Current-dollar personal income increased $119.6 billion (3.7 percent) in the first quarter, compared with an increase of $105.3 billion (3.3 percent) in the fourth.

Personal current taxes increased $38.6 billion in the first quarter, compared with an increase of $21.1 billion in the fourth.

Disposable personal income increased $81.0 billion (2.8 percent) in the first quarter, compared with an increase of $84.2 billion (2.9 percent) in the fourth.  Real disposable personal income increased 0.4 percent, compared with an increase of 1.7 percent.

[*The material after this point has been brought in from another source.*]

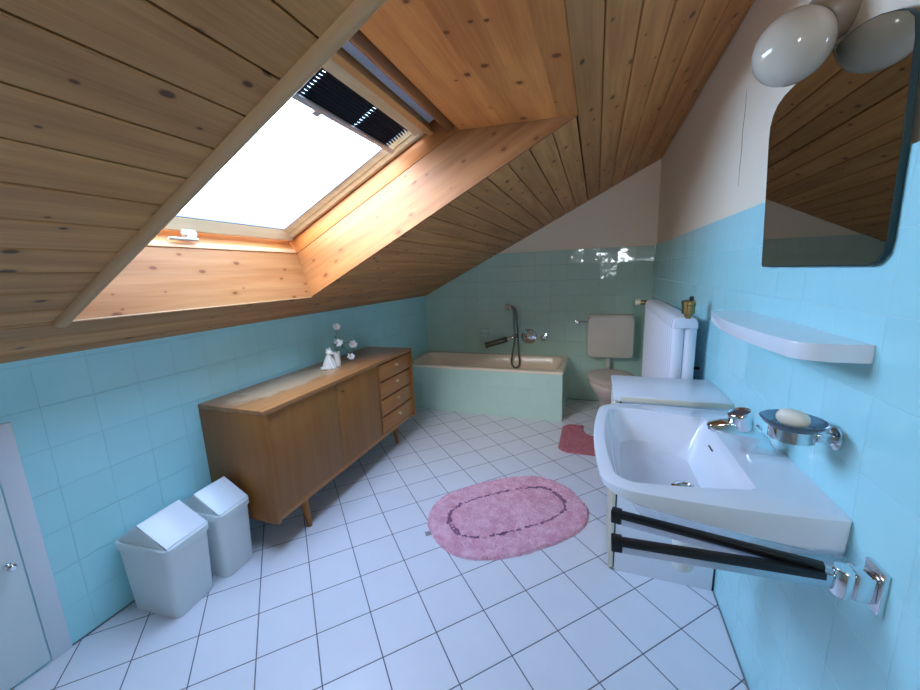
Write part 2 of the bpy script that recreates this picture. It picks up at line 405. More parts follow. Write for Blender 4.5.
fm = MB(); frame_y(fm, WX0, WX1, WZ0, WZ1, YF-0.08, YF-0.02, 0.045); rel(fm, w2).build('window_frame', 'frame_paint', w2)
rel(MB().box((WX0+.045, YF-.056, WZ0+.045), (WX1-.045, YF-.052, WZ1-.045)), w2).build('pane', 'pane', w2)

# ceiling: tongue and groove boards on the slope, in the slope's own frame
UM = (XR+0.01-XL)/CA
ce = MB()
seams = sorted([1.4579+0.107*k for k in range(-14, 11)] + [U0, U1])
seams = [u for u in seams if -0.0 < u < UM]
seams = [0.0] + seams + [UM]
for a, b in zip(seams[:-1], seams[1:]):
    if b-a < 0.012: continue
    gp = 0.0020
    inside = a >= U0-1e-4 and b <= U1+1e-4
    for (ya, yb) in (((YF, Y0-.0145), (Y1+.0145, YB+0.01)) if inside else ((YF, YB+0.01),)):
        ce.box((a+gp, ya, 0), (b-gp, yb, 0.016), bevel=0.0024, seg=1)
# the boarded ceiling's dark backing round the shaft
BK = 1
def back(u0, u1, y0, y1, w0, w1): ce.box((u0, y0, w0), (u1, y1, w1), mi=BK)
back(-0.12, U0, YF-0.1, YB+0.1, 0.017, 0.45)
back(U1, UM+0.12, YF-0.1, YB+0.1, 0.017, 0.45)
back(U0, U1, YF-0.1, Y0-0.052, 0.017, 0.45); back(U0, U1, Y1+0.052, YB+0.1, 0.017, 0.45)
for a, b in ((Y0, Y1),):
    back(1.50, U1, a-0.052, b+0.052, 0.265, 0.45)
    back(U0, U1, a-0.052, a-0.0145, 0.017, 0.24); back(U0, U1, b+0.0145, b+0.052, 0.017, 0.24)
ceo = ce.build('ceiling', ['pine', 'roof'], smooth=30)
ceo.matrix_world = SLOPE
tag(ceo, 'sloping ceiling of knotty pine boards running the length of the room', 'ceiling', kind='structure')

# roof windows in the slope
FB, FT = 0.345, 1.445      # frame opening along the slope
def quadslab(m, p, n, t, mi=0):
    n = Vector(n).normalized()*t
    m.loft([[tuple(Vector(q)) for q in p], [tuple(Vector(q)+n) for q in p]], mi=mi)
TOP_WOOD = wood('pine_lining_top', (214, 142, 76), (180, 104, 48), (92, 46, 24), along=1, across=0, pitch=0.1, offset=0.02, kthr=0.085, knots=0.9, kscale=(12, 7))
SIDE_WOOD = wood('pine_frame_side', (190, 124, 68), (160, 94, 46), along=0, across=2, pitch=3, contrast=0.7)
SILL_WOOD = wood('pine_sill', (232, 186, 140), (214, 158, 108), along=1, across=0, pitch=3, contrast=0.6)
GASKET = mat('grey_gasket', (120, 128, 140), 0.6)
def roof_window(name, label, Y0, Y1, HY):
    w1 = bpy.data.objects.new(name, None); COL.objects.link(w1); w1.matrix_world = SLOPE
    tag(w1, label, 'window', kind='structure')
    m_ = MB(); quadslab(m_, [(U0, Y0, 0.0), (U0, Y1, 0.0), (FB, Y1, WW), (FB, Y0, WW)], (-1, 0, 0.18), 0.014); m_.build('shaft_lining', 'pine_lining', w1, smooth=20)
    m_ = MB(); quadslab(m_, [(U1, Y0, 0.0), (U1, Y1, 0.0), (FT, Y1, WW), (FT, Y0, WW)], (0.48, 0, 0.88), 0.014); m_.build('shaft_lining', TOP_WOOD, w1, smooth=20)
    for y, n in ((Y0, -1), (Y1, 1)):
        m_ = MB(); quadslab(m_, [(U0, y, 0.0), (U1, y, 0.0), (FT, y, WW), (FB, y, WW)], (0, n, 0), 0.014); m_.build('shaft_lining', 'pine_side', w1, smooth=20)
    # fixed outer frame, its inner faces continue the shaft
    W2, W3 = 0.322, 0.40
    m_ = MB()
    for y0, y1 in ((Y0-0.05, Y0+0.002), (Y1-0.002, Y1+0.05)):
        m_.box((FB-0.045, y0, WW+0.002), (FT+0.05, y1, W3), bevel=0.003)
    m_.build('side_frame', SIDE_WOOD, w1)
    m_ = MB(); m_.box((FB-0.045, Y0+0.002, WW+0.002), (FB+0.006, Y1-0.002, 0.270), bevel=0.004); m_.box((FB-0.045, Y0+.002, 0.270), (FB-0.012, Y1-.002, W3), mi=1, bevel=0.002)
    m_.build('bottom_frame', [SILL_WOOD, 'pine_frame'], w1)
    # top: brown control bar, grey ventilation flap, pine bead
    m_ = MB()
    m_.loft([[(1.418+0.026*math.cos(a), y, 0.288+0.030*math.sin(a)) for a in [2*PI*j/20 for j in range(20)]] for y in (Y0+0.002, Y1-0.012)])
    m_.build('control_bar', 'brown_bar', w1)
    m_ = MB(); m_.box((1.445, Y0-.02, WW+.003), (1.497, Y1+.02, W3), bevel=0.003); m_.box((1.337, Y0+.003, .353), (1.448, Y1-.003, W3)); m_.build('top_frame', 'pine_frame', w1)
    m_ = MB(); m_.box((1.345, Y0+0.02, 0.336), (1.437, Y1-0.03, 0.346), bevel=0.002);
    m_.build('vent_flap', 'grey_flap', w1)
    # sash
    m_ = MB(); SY0, SY1 = Y0+0.004, Y1-0.004
    m_.box((1.312, SY0, 0.300), (1.338, SY1, 0.3615), bevel=0.003, mi=1)               # pine bead
    m_.box((1.268, SY0+.02, 0.316), (1.311, SY1-.05, 0.3615), bevel=0.003)             # pale top rail
    # bottom rail with a long bevel down to the glass, and two stiles
    m_.loft([[(FB+.008, y, .318), (FB+.022, y, .316), (.402, y, .348), (.402, y, .385), (FB+.008, y, .385)] for y in (SY0, SY1)])
    for y0, d in ((SY1, -1), (SY0, 1)):
        m_.loft([[(u, y0, .324), (u, y0+d*.022, .324), (u, y0+d*.040, .336), (u, y0+d*.046, .337), (u, y0+d*.072, .352), (u, y0+d*.072, .385), (u, y0, .385)] for u in (.352, 1.335)])
    sash = m_.build('sash', ['sash_wood', 'pine_frame'], w1, smooth=20)
    m_ = MB(); m_.box((0.398, SY0+.068, 0.362), (1.34, SY1-.068, 0.366)); m_.build('pane', 'pane', sash)
    m_ = MB()
    for a, b in (((.400, SY0+.07, .352), (.407, SY1-.07, .361)), ((.407, SY1-.078, .352), (1.3, SY1-.071, .361)), ((.407, SY0+.071, .352), (1.3, SY0+.078, .361))):
        m_.box(a, b)
    m_.build('glazing_gasket', GASKET, sash)
    # lever handle on the bottom rail
    m_ = MB()
    m_.box((0.354, HY-.030, 0.290), (0.374, HY+.030, 0.318), bevel=0.006, seg=3)
    m_.box((0.359, HY-.015, 0.276), (0.375, HY+.020, 0.298), bevel=0.006, seg=3)
    m_.loft([[(0.367+0.008*math.cos(2*PI*j/14), y, 0.274+h*math.sin(2*PI*j/14)) for j in range(14)] for y, h in ((HY+.022, .006), (HY-.03, .007), (HY-.075, .006), (HY-.095, .004))])
    m_.build('handle', 'handle', w1)
    return w1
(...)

Personal outlays increased $145.9 billion (5.3 percent) in the first quarter, compared with an increase of $86.4 billion (3.1 percent) in the fourth.  Personal saving -- disposable personal income less personal outlays -- was $466.0 billion in the first quarter, compared with $530.8 billion in the fourth.
The personal saving rate -- saving as a percentage of disposable personal income -- was 3.9 percent in the first quarter, compared with 4.5 percent in the fourth.  For a comparison of personal saving in BEA’s national income and product accounts with personal saving in the Federal Reserve Board’s flow of funds accounts and data on changes in net worth, go to www.bea.gov/national/nipaweb/Nipa-Frb.asp.

Current-dollar GDP

Current-dollar GDP -- the market value of the nation's output of goods and services – increased 3.8 percent, or $142.4 billion, in the first quarter to a level of $15,461.8 billion.  In the fourth quarter, current-dollar GDP also increased 3.8 percent, or $143.3 billion.